Saturday, April 06, 2024

Hear This Symphony Version of David Raksin’s Brilliant Score to Across the Wide Missouri (1951), and Some Good Gable Talk!

Re-posted by N.S.

I know of the picture, but never saw it. In any event, this score is stunning. God bless you, David Raksin, wherever you are!

This was supposed to be a hit for Clark Gable (1901-1960), who was paired with Robert Ryan, who played his brother, but “the King,” after three-and-a-half years of honorable and unnecessary service in the war as an aerial photographer on bombers, even though he was officially too old to serve, came back to a cold shoulder from the movie-going public.

It wasn’t until the end of his career that Gable managed to snag a series of excellent scripts in successful pictures: Teacher’s Pet (1958), Run Silent, Run Deep (1958), But Not for Me (1959) and The Misfits (1961), which wasn’t released until after his death from a massive coronary brought on from too many years of smoking and boozing.

In case you "heard" that Gable "raped" a young Loretta Young when they made a picture in 1934, that's a retroactive Me-Too hoax some feminazi cooked up 80 years after the fact.
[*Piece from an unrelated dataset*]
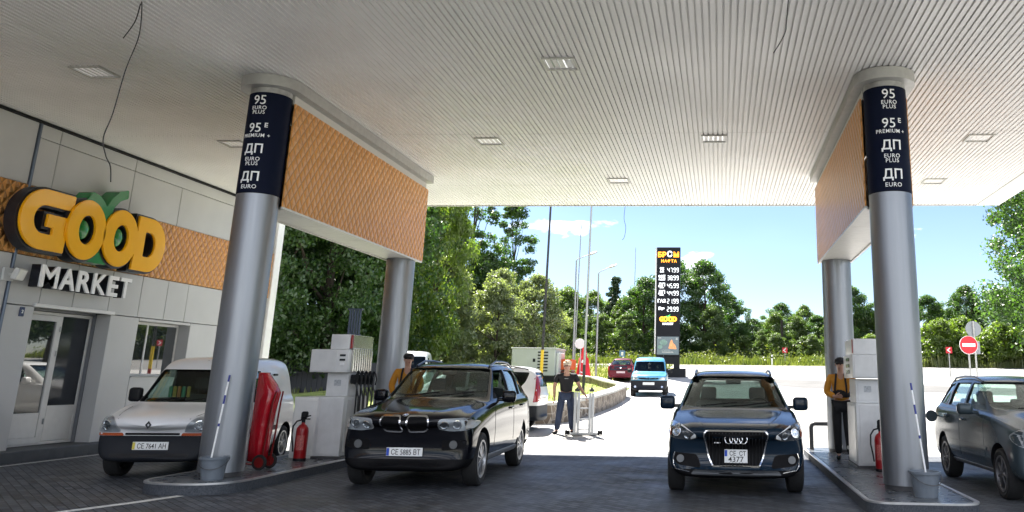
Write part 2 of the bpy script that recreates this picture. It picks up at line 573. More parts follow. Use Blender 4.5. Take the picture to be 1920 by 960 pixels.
FRONT = Matrix(((1, 0, 0, 0), (0, 0, -1, 0), (0, 1, 0, 0), (0, 0, 0, 1)))      # text facing -Y
EAST = Matrix(((0, 0, 1, 0), (1, 0, 0, 0), (0, 1, 0, 0), (0, 0, 0, 1)))        # text facing +X
def texts(name, items, m, parent, base, bend=None, mats=None):
    """several lines of lettering as ONE mesh: items = (string, size, x, z, bold[, extra])"""
    bm = bmesh.new()
    for it in items:
        st, size, x, z, bold = it[:5]
        kw = it[5] if len(it) > 5 else {}
        kw = dict(kw); mi = kw.pop('mi', 0); sx = kw.pop('sx', 1.0)
        me = text_mesh(st, size, bold=bold, **kw)
        me.transform(Matrix.Translation((x, z, 0)) @ Matrix.Diagonal((sx, 1, 1, 1)))
        for p in me.polygons: p.material_index = mi
        bm.from_mesh(me); bpy.data.meshes.remove(me)
    if bend:
        for v in bm.verts:
            a = v.co.x / bend
            rr = bend + v.co.z
            v.co = Vector((rr * math.sin(a), -rr * math.cos(a), v.co.y))
        bm.transform(base)
    else:
        bm.transform(base)
    me = bpy.data.meshes.new(name); bm.to_mesh(me); bm.free()
    return obj_from_mesh(name, me, parent, mats or [m])

# shared materials
STEEL = mat('brushed_steel', (0.245, 0.26, 0.285), 0.38, 0.8, noise=0.06, nscale=3, stretch=(6, 6, 0.4), rnoise=0.06)
GALV = mat('galvanised', (0.42, 0.42, 0.41), 0.45, 0.6, noise=0.15, nscale=12)
ALU = mat('aluminium', (0.42, 0.43, 0.44), 0.35, 0.85, noise=0.06)
CHROME = mat('chrome', (0.78, 0.79, 0.8), 0.09, 1.0)
BLACKPL = mat('black_plastic', (0.009, 0.010, 0.012), 0.55, bump=0.1, bscale=300, spec=0.2)
RUBBER = mat('tyre_rubber', (0.012, 0.012, 0.013), 0.82, noise=0.2, nscale=30)
WHITEP = mat('white_paint', (0.74, 0.74, 0.73), 0.35, noise=0.05, nscale=5)
OFFW = mat('pump_white', (0.66, 0.67, 0.68), 0.38, noise=0.07, nscale=6, rnoise=0.06)
LGREY = mat('light_grey_panel', (0.50, 0.505, 0.505), 0.42, noise=0.05, nscale=1.2)
TRIMG = mat('grey_trim', (0.44, 0.44, 0.42), 0.45, 0.2, noise=0.06, nscale=4)
DARK = mat('dark_interior', (0.012, 0.012, 0.014), 0.8)
NAVY = mat('navy_vinyl', (0.003, 0.006, 0.020), 0.6, spec=0.1)
LETTER = mat('white_lettering', (0.85, 0.86, 0.87), 0.5)
RED = mat('red_enamel', (0.30, 0.008, 0.012), 0.3, noise=0.12, nscale=9)
GRASSG = leaf_mat('grass_blade', (0.075, 0.105, 0.022), (0.17, 0.19, 0.05), 0.4)

def zg(Y):
    return float(np.interp(Y, [-400, 0, 17.5, 19.5, 21.5, 39, 53, 58, 75, 90, 200, 600], [0, 0, 0, 0.04, .17, .72, 1.29, 1.7, 2.95, 3.4, 5, 9]))
# ================================================================= SETTING
def sheet(name, xs, ys, m, dz=0.0, noise=0.0, kind='structure', label=None, cat=None, smooth=True):
    bm = bmesh.new()
    vs = [[bm.verts.new((x, y, zg(y) + dz)) for x in xs] for y in ys]
    for j in range(len(ys) - 1):
        for i in range(len(xs) - 1):
            bm.faces.new((vs[j][i], vs[j][i + 1], vs[j + 1][i + 1], vs[j + 1][i]))
    me = bpy.data.meshes.new(name); bm.to_mesh(me); bm.free()
    for p in me.polygons: p.use_smooth = True
    o = obj_from_mesh(name, me, None, [m])
    return tag(o, label, cat, None, kind)

YS = [-400, -60, -20, 0, 10, 17.5, 18.5, 19.5, 20.5, 21.5, 24, 28, 33, 39, 43, 47, 50, 53, 55.5, 58, 62, 66, 70, 75, 82, 90, 120, 160, 200, 300, 450, 600, 1200]
CONCRETE = ground_mat('pale_concrete', (0.36, 0.355, 0.34), (0.50, 0.49, 0.47), 0.35, 0.85, 0.25, 40, c3=(0.20, 0.195, 0.19))
MEADOW = ground_mat('meadow', (0.085, 0.10, 0.03), (0.22, 0.21, 0.07), 0.7, 1.0, 0.8, 9)
ASPHALT = ground_mat('worn_asphalt', (0.070, 0.069, 0.068), (0.11, 0.108, 0.105), 0.6, 0.9, 0.3, 70)
ROADM = ground_mat('road_asphalt', (0.17, 0.167, 0.163), (0.24, 0.236, 0.23), 0.5, 0.85, 0.25, 60)
VERGE = ground_mat('dry_grass', (0.15, 0.15, 0.04), (0.36, 0.33, 0.10), 1.3, 1.0, 0.8, 12)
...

Young and Gable's torrid affair was the worst-kept secret in Hollywood. Marlene Dietrich joked about it. Gable knocked up Young, and she acted as if she'd adopted the child. Dietrich once quipped,

"Have you ever wondered why there are so many Catholic churches in Hollywood? It's because every time Loretta Young commits a sin, she builds another church!"
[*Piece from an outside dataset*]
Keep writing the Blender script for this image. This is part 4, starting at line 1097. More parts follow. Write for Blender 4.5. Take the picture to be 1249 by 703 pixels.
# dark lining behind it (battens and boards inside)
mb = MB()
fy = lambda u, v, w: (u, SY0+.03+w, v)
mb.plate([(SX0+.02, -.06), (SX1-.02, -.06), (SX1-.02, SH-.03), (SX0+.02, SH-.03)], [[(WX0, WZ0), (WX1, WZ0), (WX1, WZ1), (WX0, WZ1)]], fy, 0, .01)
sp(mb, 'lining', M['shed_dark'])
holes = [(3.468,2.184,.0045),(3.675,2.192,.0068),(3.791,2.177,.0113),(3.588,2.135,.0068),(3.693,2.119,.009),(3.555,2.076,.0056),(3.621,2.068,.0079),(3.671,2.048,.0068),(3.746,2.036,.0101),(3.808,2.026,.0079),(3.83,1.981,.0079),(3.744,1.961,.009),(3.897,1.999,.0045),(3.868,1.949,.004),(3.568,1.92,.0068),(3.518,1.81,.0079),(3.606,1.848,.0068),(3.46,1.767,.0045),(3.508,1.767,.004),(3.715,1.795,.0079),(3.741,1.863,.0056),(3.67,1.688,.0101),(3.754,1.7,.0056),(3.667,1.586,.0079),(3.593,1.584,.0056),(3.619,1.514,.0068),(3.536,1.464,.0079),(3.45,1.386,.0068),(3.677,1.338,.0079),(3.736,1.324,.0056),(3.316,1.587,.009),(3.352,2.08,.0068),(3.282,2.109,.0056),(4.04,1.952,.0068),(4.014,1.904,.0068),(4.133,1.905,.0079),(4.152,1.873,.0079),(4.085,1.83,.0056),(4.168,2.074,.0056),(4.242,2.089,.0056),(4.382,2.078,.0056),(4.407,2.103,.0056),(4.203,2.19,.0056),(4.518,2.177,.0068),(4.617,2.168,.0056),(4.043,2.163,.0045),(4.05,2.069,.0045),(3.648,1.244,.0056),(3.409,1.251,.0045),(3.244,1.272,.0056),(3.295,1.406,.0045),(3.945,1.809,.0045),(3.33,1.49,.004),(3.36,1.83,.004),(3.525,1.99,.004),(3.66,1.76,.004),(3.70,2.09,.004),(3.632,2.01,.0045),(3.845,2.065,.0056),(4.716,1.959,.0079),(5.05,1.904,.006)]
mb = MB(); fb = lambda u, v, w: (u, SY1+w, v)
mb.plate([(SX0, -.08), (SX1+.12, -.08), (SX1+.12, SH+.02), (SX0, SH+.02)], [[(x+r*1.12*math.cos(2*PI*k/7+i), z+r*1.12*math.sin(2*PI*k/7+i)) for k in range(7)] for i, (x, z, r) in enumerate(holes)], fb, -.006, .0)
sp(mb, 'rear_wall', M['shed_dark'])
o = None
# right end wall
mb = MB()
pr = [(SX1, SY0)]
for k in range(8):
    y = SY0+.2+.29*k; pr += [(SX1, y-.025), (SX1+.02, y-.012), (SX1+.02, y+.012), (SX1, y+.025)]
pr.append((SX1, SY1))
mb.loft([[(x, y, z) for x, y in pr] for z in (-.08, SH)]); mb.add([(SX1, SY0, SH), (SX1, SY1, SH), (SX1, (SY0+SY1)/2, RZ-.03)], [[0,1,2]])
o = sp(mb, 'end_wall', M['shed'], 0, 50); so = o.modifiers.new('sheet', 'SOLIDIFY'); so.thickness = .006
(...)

That Marlene was a pistol.

Some of this is going to sound familiar, in part from folk tunes. But in other cases, before you assume that Raksin ripped someone off, check the date. Did the other composition come before or after 1951?
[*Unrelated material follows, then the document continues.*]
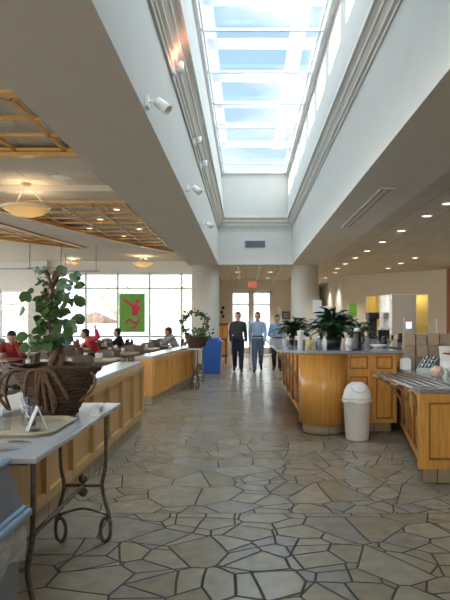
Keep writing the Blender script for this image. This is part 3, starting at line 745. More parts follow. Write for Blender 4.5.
for ph, r0 in ((0, .024), (2.1, .022), (4.2, .019)):
    pts = []; rad = []
    for k in range(26):
        s_ = k/25; a = ph+s_*9.5; ro = .024+.008*math.sin(s_*7)
        pts.append((ro*math.cos(a)-.03*s_+.012*math.sin(s_*5), ro*math.sin(a), .22+s_*.50)); rad.append(r0*(1-.45*s_))
    mb.tube(pts, rad, 8)
tips = []
for k in range(20):
    a = k*2.4; z0 = .46+.018*k; R_ = rnd.uniform(.04, .14); z1 = z0+rnd.uniform(.02, .14)
    p0 = Vector((-.02, 0, z0)); p2 = Vector((-.02+R_*math.cos(a), R_*math.sin(a), min(z1, .86)))
    mb.tube(smooth([p0, (p0+p2)/2+Vector((0, 0, .03)), p2], 3), [.009]*6+[.005], 6); tips.append(p2)
mb.build('trunk', 'bark', t)
mb = MB()
for k in range(210):
    c0 = rnd.choice(tips) if k < 80 else Vector((-.04, 0, rnd.uniform(.35, .8)))
    zc = .60
    c = c0+rv(.055); c.z = max(.43, min(.88, c.z-rnd.uniform(0, .10)))
    dr = (c-Vector((-.05, 0, c.z-.0))).normalized()+rv(.6)+Vector((0, 0, -.25))
    leaf(mb, c, dr, (rnd.uniform(-.9, .9), -1+rnd.uniform(-.6, .6), .6+rnd.uniform(-.6, .6)), rnd.uniform(.04, .068), rnd.uniform(.036, .062), .18, rnd.uniform(.05, .45), roundl=True)
for (x, z) in ((-.15, .47), (-.17, .62), (.02, .88), (.10, .79), (.13, .60), (.12, .69), (-.14, .40), (.09, .52), (-.15, .73)):
    leaf(mb, (x, -.04, z), rv(.5)+Vector((x*3, 0, -.3)), (0, -1, .4), .075, .068, .15, .2, roundl=True)
mb.build('foliage', 'leaf', t)

# ivy basket on the far table
t = thing('potted_plant', 'ivy trained on a vine ring in a wicker basket by the column', 'potted plant', (-1.10, 13.0, .88))
mb = MB(); mb.lathe([(0, 0), (.17, 0), (.26, .24), (.24, .24), (.16, .03), (0, .03)], n=28)
for k in range(9): mb.tube([((.178+.085*k/8)*math.cos(a), (.178+.085*k/8)*math.sin(a), .015+.225*k/8) for a in [2*PI*q/28 for q in range(28)]], .014, 5, True)
mb.build('basket', 'wicker', t)
MB().tube([(-.04+.27*math.cos(a), 0, .52+.27*math.sin(a)) for a in [2*PI*q/32 for q in range(32)]], .014, 6, True).build('vine_ring', 'bark', t)
mb = MB()
for k in range(230):
    if k < 120: a = rnd.uniform(-.2, PI*1.3); c = Vector((-.04+.27*math.cos(a), 0, .52+.27*math.sin(a)))+rv(.045)
    else: c = Vector((rnd.gauss(.08, .15), rnd.gauss(0, .1), rnd.uniform(.2, .44)))
    leaf(mb, c, rv(1)+Vector((0, 0, -.2)), rv(1)+Vector((0, -.8, .3)), rnd.uniform(.05, .09), rnd.uniform(.045, .075), .2, .2, 4, True)
mb.build('foliage', 'leaf_ivy', t)

# lilies on the island
def lily(label, loc, R_, Hh, n, potr, poth, pot):
    t = thing('potted_plant', label, 'potted plant', loc, 0, 'dark-leaved plants on the island')
    MB().lathe([(0, 0), (potr*.8, 0), (potr, poth), (potr*.9, poth), (potr*.85, poth-.03), (0, poth-.03)], n=28).build('pot', pot, t)
    MB().lathe([(0, poth-.035), (potr*.85, poth-.035), (0, poth-.02)], n=20).build('soil', 'soil', t)
    mb = MB(); st = MB()
    for k in range(n):
        a = k*2.39996+rnd.uniform(-.2, .2); q = (k+.5)/n; r1 = R_*(.15+.85*q)*rnd.uniform(.6, 1.05); z1 = poth+(Hh-poth)*(1-.45*q*q)*rnd.uniform(.35, 1.0)
        p0 = Vector((.03*math.cos(a), .03*math.sin(a), poth-.03)); p1 = Vector((r1*.5*math.cos(a), r1*.5*math.sin(a), z1*.93))
        pm = (p0+p1)/2+Vector((0, 0, .03))
        st.tube([p0, pm, p1], .004, 5)
        out = Vector((math.cos(a), math.sin(a), .75-.9*q+rnd.uniform(-.3, .4))); leaf(mb, p1, out, (rnd.uniform(-.5, .5), rnd.uniform(-.5, .5), 1), rnd.uniform(.13, .23), rnd.uniform(.05, .09), .2, rnd.uniform(.1, .6), 6)
    fo = mb.build('foliage', 'leaf_dark', t); st.build('stems', 'leaf_dark', t)
    return t
lily('large dark-leaved plant in a black planter at the island front', (1.20, 8.0, 1.09), .50, .54, 190, .12, .16, 'black')
lily('smaller dark-leaved plant at the left end of the island, beside the clear box', (.80, 9.6, 1.09), .34, .42, 100, .10, .14, 'black')
lily('small dark-leaved plant behind the steel flask on the island', (1.86, 9.5, 1.09), .22, .36, 50, .08, .12, 'black')

# ------------------------------------------------------------------ things on the near iron table
zt = .90
t = thing('serving_tray', 'cream octagonal tray holding clear tumblers on the iron table', 'tray', (-1.13, 3.02, zt), PI/2)
oc = [(.27, -.12), (.27, .12), (.19, .20), (-.19, .20), (-.27, .12), (-.27, -.12), (-.19, -.20), (.19, -.20)]
mb = MB(); bm = mb.bm; rings = []
for s_, z in ((.86, 0), (.9, 0), (1, .018), (1.0, .022), (.97, .022), (.88, .006), (.3, .006)):
    rings.append([bm.verts.new((p[0]*s_, p[1]*s_, z)) for p in oc])
for a, b in zip(rings, rings[1:]):
    for k in range(8): bm.faces.new((a[k], a[(k+1) % 8], b[(k+1) % 8], b[k]))
bm.faces.new(rings[0][::-1]); bm.faces.new(rings[-1]); bmesh.ops.recalc_face_normals(bm, faces=bm.faces[:])
mb.build('tray_dish', 'cream', t)
def tumbler(label, x, y, r, h, z=zt+.006):
    o = MB().lathe([(0, .001), (r*.78, .001), (r, h), (r*.955, h), (r*.74, .006), (0, .006)], n=28).build('tumbler', 'tumbler', loc=(x, y, z))
    tag(o, label, 'glass', 'clear tumblers on the tray')
tumbler('tall clear tumbler at the back of the cream tray', -1.135, 3.05, .042, .15)
tumbler('clear tumbler at the front of the cream tray, nearest the aisle', -1.06, 2.92, .038, .12)
tumbler('clear tumbler on the cream tray, left of the folded card', -1.215, 2.93, .038, .11)
t = MB(); t.extrude([(-.05, 0), (0, .12), (.05, 0), (.047, 0), (0, .112), (-.047, 0)], (0, 0, 0), (0, 1, 0), (1, 0, 0), (0, 0, 1), .09)
o = t.build('tent_card', 'paper', loc=(-1.07, 2.97, zt+.007), rz=-1.1); tag(o, 'white folded tent card standing on the cream tray', 'card')
t = thing('plate', 'clear glass plate near the front corner of the iron table', 'plate', (-1.04, 2.52, zt+.001))
MB().lathe([(0, 0), (.07, 0), (.11, .014), (.108, .018), (.068, .005), (0, .005)], n=32).build('dish', 'tumbler', t)
t = thing('sweetener_box', 'small clear box of white packets right of the wicker basket', 'box', (-.885, 3.46, zt))
MB().box(-.035, .035, -.06, .06, 0, .008, .002).build('base', 'whiteplastic', t); MB().box(-.035, .035, -.06, .06, .009, .06, .003).build('clear_cover', 'tumbler', t)
mb = MB()
for k in range(6): mb.obox((0, -.045+.017*k, .028), (.05, .004, .036), Matrix.Rotation(.2, 3, 'X'))
mb.build('packets', 'paper', t)

# ------------------------------------------------------------------ grey bin bottom left
t = thing('waste_bin', 'grey waste bin with blue rim and clear liner, bottom left corner', 'trash can', (-1.10, 2.02, 0))
def frust(mb, w0, l0, z0, w1, l1, z1):
    b = [(-w0/2, -l0/2, z0), (w0/2, -l0/2, z0), (w0/2, l0/2, z0), (-w0/2, l0/2, z0)]; q = [(-w1/2, -l1/2, z1), (w1/2, -l1/2, z1), (w1/2, l1/2, z1), (-w1/2, l1/2, z1)]
    b = [mb.bm.verts.new(p) for p in b]; q = [mb.bm.verts.new(p) for p in q]
    fs = [mb.bm.faces.new(b[::-1]), mb.bm.faces.new(q)]+[mb.bm.faces.new((b[i], b[(i+1) % 4], q[(i+1) % 4], q[i])) for i in range(4)]
    bmesh.ops.bevel(mb.bm, geom=list({e for f in fs for e in f.edges}), offset=.012, segments=3, affect='EDGES', profile=.5)
mb = MB(); frust(mb, .42, .32, 0, .50, .42, .70); mb.build('bin_body', 'greyplastic', t)
mb = MB(); frust(mb, .55, .48, .70, .55, .48, .735); frust(mb, .52, .45, .73, .52, .45, .75); mb.build('rim', 'paleblue', t)
mb = MB(); frust(mb, .50, .42, .745, .44, .30, .93); mb.build('hood', 'greyplastic', t)
mb = MB(); frust(mb, .46, .32, .925, .46, .32, .945); mb.build('hood_top', 'paleblue', t)
mb = MB(); n = 60; rr_ = []
for j in range(7):
    z = .70-.022*j; ring = []
    for k in range(n):
        a = 2*PI*k/n; cx, cy = math.cos(a), math.sin(a); q = max(abs(cx)/.265, abs(cy)/.225)
        rr = 1/q*(1+.014*math.sin(a*9+j*.5)+.008*math.sin(a*21+j)-(.012 if j == 0 else 0)-.02*(j > 4))
        ring.append(mb.bm.verts.new((cx*rr, cy*rr, z+.02*math.sin(a*7)*(j/6))))
    rr_.append(ring)
for a, b in zip(rr_, rr_[1:]):
    for k in range(n): mb.bm.faces.new((a[k], a[(k+1) % n], b[(k+1) % n], b[k])).smooth = True
mb.build('bin_liner', 'bag', t)

# blue recycling bin
t = thing('recycling_bin', 'tall blue recycling bin beside the left column', 'trash can', (-.95, 16.5, 0))
mb = MB(); frust(mb, .46, .46, 0, .54, .54, .88); mb.build('bin_body', 'blueplastic', t)
mb = MB(); frust(mb, .58, .58, .87, .56, .56, .93); frust(mb, .50, .50, .92, .40, .44, 1.0); mb.build('lid', 'blueplastic', t)
MB().box(-.14, .14, -.262, -.25, .925, .955).build('slot', 'black', t)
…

I’m thinking Basil Pouledoris, for one name, and Alex North for another.

Previously by Raksin at WEJB/NSU:

The Bad and the Beautiful (1952): The title sounds trashy, but the picture, by Minelli, may have been a masterpiece. I say, “may have been,” because I only saw it once, about 53 years ago, though I still recall Gilbert Roland and Dick Powell having flash backs to an interviewer, Kane-style, about the protagonist (Kirk Douglas, in his berserker heyday), both of whom I saw there for the first time.

Raksin also scored Laura (1944) for Otto Preminger, his most famous music.